_What is needed_
Set down, exactly as written, the lines from the top of the data to the line that holds "from mathutils import Vector, Matrix", and omit the pictures.

_Source excerpt_
== == ==

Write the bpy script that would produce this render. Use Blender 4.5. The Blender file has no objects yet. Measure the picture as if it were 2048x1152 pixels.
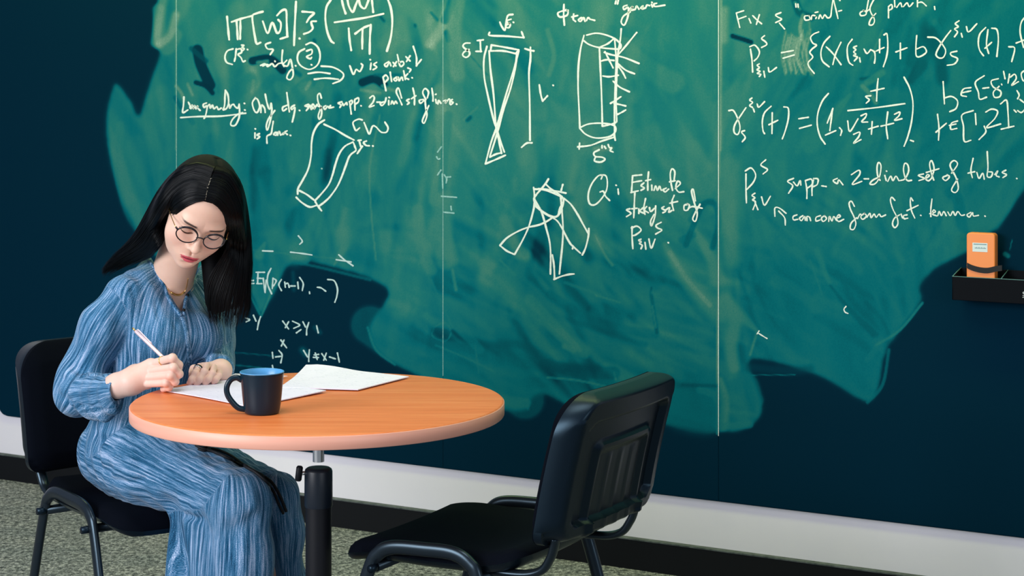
import bpy, bmesh, math, random
import numpy as np
from mathutils import Vector, Matrix

random.seed(7); rng = np.random.RandomState(11)
scene = bpy.context.scene
COL = scene.collection
# ---------------------------------------------------------------- camera
F_PX, HOR, CAMZ = 3820.0, 150.0, 1.425
cam_d = bpy.data.cameras.new('camera'); cam = bpy.data.objects.new('camera', cam_d); COL.objects.link(cam)
cam.location = (0, 0, CAMZ); cam.rotation_euler = (math.pi/2, 0, 0)
cam_d.sensor_width = 36.0; cam_d.lens = F_PX/2048*36.0; cam_d.shift_y = -(576-HOR)/2048
cam_d.clip_start = 0.05; cam_d.clip_end = 60
cam_d.dof.use_dof = True; cam_d.dof.focus_distance = 4.32; cam_d.dof.aperture_fstop = 13.0
scene.camera = cam
# ---------------------------------------------------------------- light and exposure
scene.view_settings.view_transform = 'Standard'; scene.view_settings.look = 'None'
scene.view_settings.gamma = 1.0; scene.view_settings.use_curve_mapping = False
scene.view_settings.exposure = 0.0
w = bpy.data.worlds.new('world'); scene.world = w; w.use_nodes = True
bg = w.node_tree.nodes['Background']; bg.inputs[0].default_value = (0.62, 0.74, 1.0, 1); bg.inputs[1].default_value = 0.30
def area(name, loc, target, sx, sy, power, col):
    d = bpy.data.lights.new(name, 'AREA'); d.shape = 'RECTANGLE'; d.size = sx; d.size_y = sy
    d.energy = power; d.color = col
    o = bpy.data.objects.new(name, d); COL.objects.link(o); o.location = loc
    o.rotation_euler = (Vector(target)-Vector(loc)).to_track_quat('-Z', 'Y').to_euler()
    return o
area('window_light', (-3.5, 1.5, 1.9), (-0.6, 4.6, 0.85), 2.4, 1.7, 180, (0.95, 0.96, 1.0))
area('window_light', (2.6, -0.8, 1.9), (0.1, 5.2, 0.9), 2.2, 1.6, 42, (0.90, 0.96, 1.0))
area('overhead_light', (-0.05, 4.92, 2.75), (0.30, 5.53, 1.80), 4.4, 0.3, 46, (0.86, 1.0, 0.30))
area('overhead_light', (-0.5, 3.3, 3.0), (-0.4, 4.0, 0.7), 1.2, 1.2, 9, (1.0, 0.98, 0.92)).data.spread = 1.7  # fill lamp added above the table to brighten its top

# ---------------------------------------------------------------- helpers
def P(px, py, Y):
    """world point seen at photo pixel (px,py) at depth Y"""
    return np.array([(px-1024)/F_PX*Y, Y, CAMZ-(py-HOR)/F_PX*Y])
def tag(o, label=None, cat=None, group=None, kind=None):
    if label: o['label'] = label
    if cat: o['category'] = cat
    if group: o['group'] = group
    if kind: o['kind'] = kind
    return o
def empty(name, loc=(0, 0, 0), rz=0.0):
    o = bpy.data.objects.new(name, None); COL.objects.link(o); o.location = loc; o.rotation_euler = (0, 0, rz)
    o.empty_display_size = 0.05
    return o
def mesh_obj(name, V, Fc, m, parent=None, smooth=True, local=False):
    me = bpy.data.meshes.new(name)
    if isinstance(V, np.ndarray) and isinstance(Fc, np.ndarray):
        me.vertices.add(len(V)); me.vertices.foreach_set('co', V.astype(np.float32).ravel())
        k = Fc.shape[1]
        me.loops.add(Fc.size); me.loops.foreach_set('vertex_index', Fc.astype(np.int32).ravel())
        me.polygons.add(len(Fc)); me.polygons.foreach_set('loop_start', np.arange(0, Fc.size, k, dtype=np.int32))
        me.update(calc_edges=True); me.validate()
    else:
        me.from_pydata([tuple(map(float, v)) for v in V], [], [tuple(int(i) for i in f) for f in Fc])
    if m: me.materials.append(m)
    if smooth: me.polygons.foreach_set('use_smooth', [True]*len(me.polygons))
    me.update()
    o = bpy.data.objects.new(name, me); COL.objects.link(o)
    if parent is not None:
        o.parent = parent
        if not local: o.matrix_parent_inverse = pmat(parent).inverted()
    return o
def pmat(o):
    m = Matrix.LocRotScale(o.location, o.rotation_euler, o.scale)
    return (pmat(o.parent) @ o.matrix_parent_inverse @ m) if o.parent else m
def autosmooth(o, ang=40):
    me = o.data; bm = bmesh.new(); bm.from_mesh(me)
    lim = math.radians(ang)
    for e in bm.edges:
        if len(e.link_faces) == 2 and e.calc_face_angle(0) > lim: e.smooth = False
    for f in bm.faces: f.smooth = True
    bm.to_mesh(me); bm.free(); return o
def cr(pts, n=8, closed=False):
    """Catmull-Rom through pts"""
    p = np.array(pts, float)
    if len(p) < 3 and not closed:
        t = np.linspace(0, 1, n+1)[:, None]; return p[0]*(1-t)+p[-1]*t
    if closed: q = np.vstack([p[-1], p, p[0], p[1]])
    else: q = np.vstack([2*p[0]-p[1], p, 2*p[-1]-p[-2]])
    out = []
    for i in range(1, len(q)-2):
        a, b, c, d = q[i-1], q[i], q[i+1], q[i+2]
        t = np.linspace(0, 1, n, endpoint=False)[:, None]
        out.append(0.5*((2*b)+(-a+c)*t+(2*a-5*b+4*c-d)*t*t+(-a+3*b-3*c+d)*t**3))
    if not closed: out.append(p[-1][None])
    return np.vstack(out)
def tube(path, r, n=12, closed=False, caps=True, flat=1.0):
    """sweep a circle along path (np Nx3); r scalar or array -> V,F lists"""
    path = np.array(path, float); N = len(path); r = np.broadcast_to(np.array(r, float), (N,))
    if closed: T = np.roll(path, -1, 0)-np.roll(path, 1, 0)
    else: T = np.gradient(path, axis=0)
    T /= np.linalg.norm(T, axis=1)[:, None]+1e-12
    up = np.array([0, 0, 1.]) if abs(T[0][2]) < .9 else np.array([1., 0, 0])
    u = np.cross(T[0], up); u /= np.linalg.norm(u)
    V = []; F = []
    for i in range(N):
        u = u-T[i]*np.dot(u, T[i]); u /= np.linalg.norm(u)+1e-12
        v = np.cross(T[i], u)
        for k in range(n):
            a = 2*math.pi*k/n
            V.append(path[i]+r[i]*(math.cos(a)*u+flat*math.sin(a)*v))
    M = N if closed else N-1
    for i in range(M):
        for k in range(n):
            a = i*n+k; b = i*n+(k+1) % n; j = ((i+1) % N)*n
            F.append((a, b, j+(k+1) % n, j+k))
    if caps and not closed:
        F.append(tuple(range(n-1, -1, -1))); F.append(tuple((N-1)*n+k for k in range(n)))
    return V, F
def merge(parts):
    V = []; F = []
    for v, f in parts:
        o = len(V); V += list(v); F += [tuple(i+o for i in q) for q in f]
    return V, F
def lathe(prof, n=48, c=(0, 0, 0), close=True):
    V = []; F = []
    for r, z in prof:
        for k in range(n):
            a = 2*math.pi*k/n; V.append((c[0]+r*math.cos(a), c[1]+r*math.sin(a), c[2]+z))
    m = len(prof)
    for i in range(m-1):
        for k in range(n):
            F.append((i*n+k, i*n+(k+1) % n, (i+1)*n+(k+1) % n, (i+1)*n+k))
    if close:
        F.append(tuple(range(n-1, -1, -1))); F.append(tuple((m-1)*n+k for k in range(n)))
    return V, F
def box(x0, x1, y0, y1, z0, z1):
    V = [(x0,y0,z0),(x1,y0,z0),(x1,y1,z0),(x0,y1,z0),(x0,y0,z1),(x1,y0,z1),(x1,y1,z1),(x0,y1,z1)]
    F = [(0,3,2,1),(4,5,6,7),(0,1,5,4),(1,2,6,5),(2,3,7,6),(3,0,4,7)]
    return V, F
def bevel(o, w=.003, seg=3, ang=30):
    m = o.modifiers.new('bevel', 'BEVEL'); m.width = w; m.segments = seg; m.limit_method = 'ANGLE'; m.angle_limit = math.radians(ang); return o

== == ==

_Output of the exercise_
Write the bpy script that would produce this render. Use Blender 4.5. The Blender file has no objects yet. Measure the picture as if it were 2048x1152 pixels.
import bpy, bmesh, math, random
import numpy as np
from mathutils import Vector, Matrix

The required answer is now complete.